First, they are (or they feel themselves to be) outsiders.... Rogue traders fight fiercely to make their mark because they cannot rely on their status being taken for granted....

Second, rogue traders are charismatic....

Third, rogue traders are clever. With hindsight, it often seems extraordinary that anyone believed them, particularly at sophisticated complex institutions filled with well-educated, assertive people. Yet they devise intricate ways of hiding what they are doing with false accounting and fictitious trades, and weave convoluted cover stories about how they are supposedly making money.

Their bosses want to believe them – that legitimizes the bank's success and the fact that everyone is paid a higher bonus.... Rogue traders thrive by taking large bets on markets while pretending to be doing something safe, such as arbitrage or hedging....

Fourth, rogue traders have worked in the middle- and back-offices where trades are checked and settled before being promoted....

Fifth, rogue traders are control freaks.

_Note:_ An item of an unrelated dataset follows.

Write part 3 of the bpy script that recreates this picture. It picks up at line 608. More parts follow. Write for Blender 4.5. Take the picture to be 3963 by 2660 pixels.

Even when they leave the office, they find ways to maintain control, and ensure that no one else examines their trading too closely....

The most notorious rogue traders have most, if not all, of these character traits and characteristics. But they also have a sixth, mysterious, flaw. When they get themselves in trouble and have gambled their way into such a deep hole that it is almost impossible for them to get out, they do not stop. They carry on until they are either caught, or the loss rises to a disastrous level.